Angela Merkel si ritira dalla politica: si apre la strada a nuova Europa

Giuseppe Conte, Angela Merkel ed altri funzionari controllano i la stesura dell'accordo Ue
Giuseppe Conte Angela Merkel ed altri funzionari controllano i la stesura dell'accordo Ue. (Foto [email protected])

BRUXELLES. – Quando Angela Merkel giurò per il suo primo mandato da cancelliera, il 22 novembre 2005, la Ue e l’euro erano il faro del mondo. Tredici anni dopo, quando la ‘zarina’ annuncia la sua uscita di scena, l’Europa è divisa come non mai: gli inglesi hanno scelto la Brexit, la moneta unica lotta per sopravvivere, il consenso per la Ue in Italia è passato dal livello massimo tra i 28 a quello più basso in assoluto, il fantasma neonazista si riaffaccia in Germania e nel Parlamento europeo, il nazionalismo è al massimo dal dopoguerra, la Grecia è finita praticamente in bancarotta ed altri quattro Paesi di Eurolandia hanno avuto bisogno di dolorosi salvataggi.

Lo schianto economico-finanziario, sotto la guida del socio di sempre Wolfgang Schaeuble, Angela Merkel lo ha gestito tutto sommato bene.
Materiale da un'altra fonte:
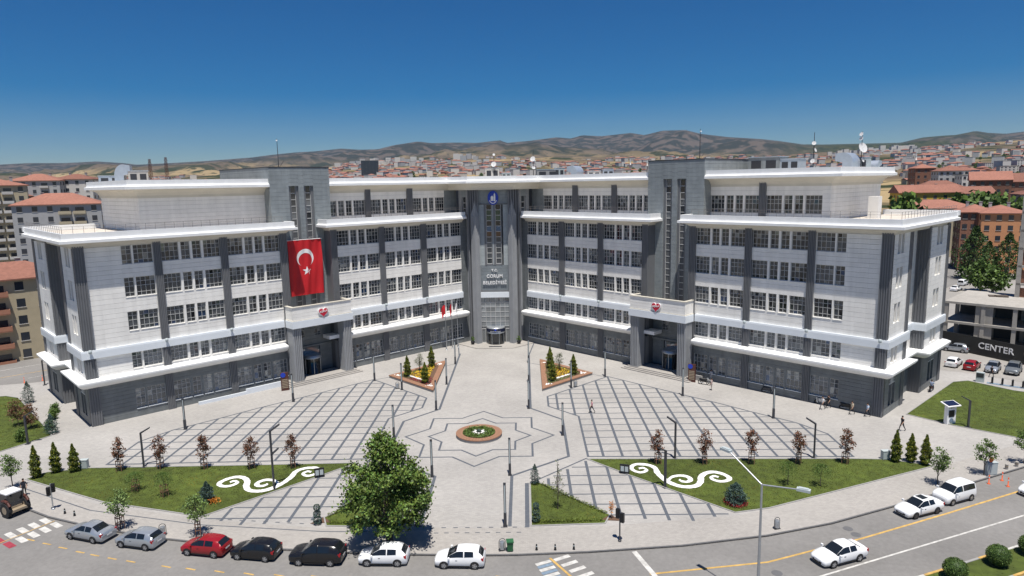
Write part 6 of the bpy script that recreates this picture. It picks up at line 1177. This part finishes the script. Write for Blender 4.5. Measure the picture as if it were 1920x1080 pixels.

A travolgerla è stato lo tsunami di migranti cui aprì le porte nell’agosto del 2015. Un errore politico che ha pagato fin da subito nel suo stesso partito, e che ha avuto ricadute su tutti i governi europei.

Paradossalmente, il suo famoso ‘Wilcommen’ a tutti quelli che scappavano dalle guerre ha dato l’avvio alla battaglia su migranti e accoglienza in Europa. Combattuta con mezzi sempre più pesanti, fino alla chiusura dei porti italiani della scorsa estate. Sacerdotessa del compromesso storico, ideatrice della Grosse Koalition tra i democristiani della sua Cdu/Csu ed i socialdemocratici della Spd, Merkel aveva esportato il suo metodo anche nelle istituzioni europee, oggi espressione dei due maggiori partiti Ppe e Pse. Ma ora il metodo rischia di andare in crisi anche a Bruxelles.

Il leader dei Verdi che l’hanno sconfitta due volte, in Baviera e Assia, Robert Habeck, ha parlato di “fine di un’era: quella delle grandi Volksparteien”, i grandi partiti di massa che hanno governato per 70 anni il continente europeo. Con l’uscita di scena di Merkel, alchimista del compromesso, che sull’altare del consenso interno ha spesso sacrificato i partner europei (ad esempio bloccando per anni dossier vitali come l’Unione bancaria), le europee del 2019 diventano di fatto un referendum sul futuro dell’intero continente.

Ora, anche l’asse franco-tedesco all’improvviso vacilla. E il cantiere delle riforme dell’Eurozona avviato con Macron dovrà rinviare i lavori a data da destinarsi. Il presidente francese continua a chiedere un’Unione monetaria sempre più integrata anche se ristretta, con un suo bilancio e un suo ministro. Ma la sua voce è sempre più sola.